According to her obituary, published in Saturday’s Connecticut Post, Norma Brewer’s dog contributed to her death — chewing off her boots and socks, leading her to succumb from hypothermia.

According to the obituary, this occurred while Brewer, who was 83 and in a wheelchair, was attempting to climb Mount Kilimanjaro, Africa’s highest peak.

“There is suspicion that Mrs. Brewer died from hypothermia, after Mia ate Mrs. Brewer’s warm winter boots and socks,” read the death notice, which had been submitted to the newspaper by a funeral home.


Brewer, the death notice read, never realized her life goal of reaching the summit of the 19,341-foot mountain.

But, it said, she had made it to the base camp, where she died in the company of her daughter, her cats and dog “Mia.”

If all this is sounding a little too unbelievable to be true, that may be because it isn’t — not entirely.
While Norma did die, the obituary was a joke — one final prank (or was it?) from a woman known in life as quite a prankster.

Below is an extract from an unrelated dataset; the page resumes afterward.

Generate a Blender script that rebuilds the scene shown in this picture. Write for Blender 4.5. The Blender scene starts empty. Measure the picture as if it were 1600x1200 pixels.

She wrote it before she died, and left instructions for her children to get it published in the local newspaper — the same local newspaper where her father was once president and publisher.

Good one, Norma.

“It was just typical mom,” Donna Brewer, Norma’s daughter, said Saturday. “She always had stories, many of which were not true, but thought were funny.”

“People who don’t know my mother are bemused,” she added. ”People who know my mother are laughing and saying, `Yeah, that’s Norma.’ ”

Donna Brewer said her mother died from a stroke and had been wheelchair-bound for more than a year.

The Post corrected the record in a news story Saturday.

Norma, as her obituary accurately noted, was the daughter of W. Raymond Flicker, former president and publisher of the Bridgeport Post, Telegram and Sunday Post (now known as the Connecticut Post). Donna Brewer said her mother often recalled watching newspapers come off the printing press in Bridgeport with her father.

Norma’s son, Raymond Brewer, said his mother’s prank “had more to do with the way she viewed the world. While life is serious, it shouldn’t be taken all that serious.”

He said her children went along with her last wish. ”It was her way of having one last joke with the world,” he said.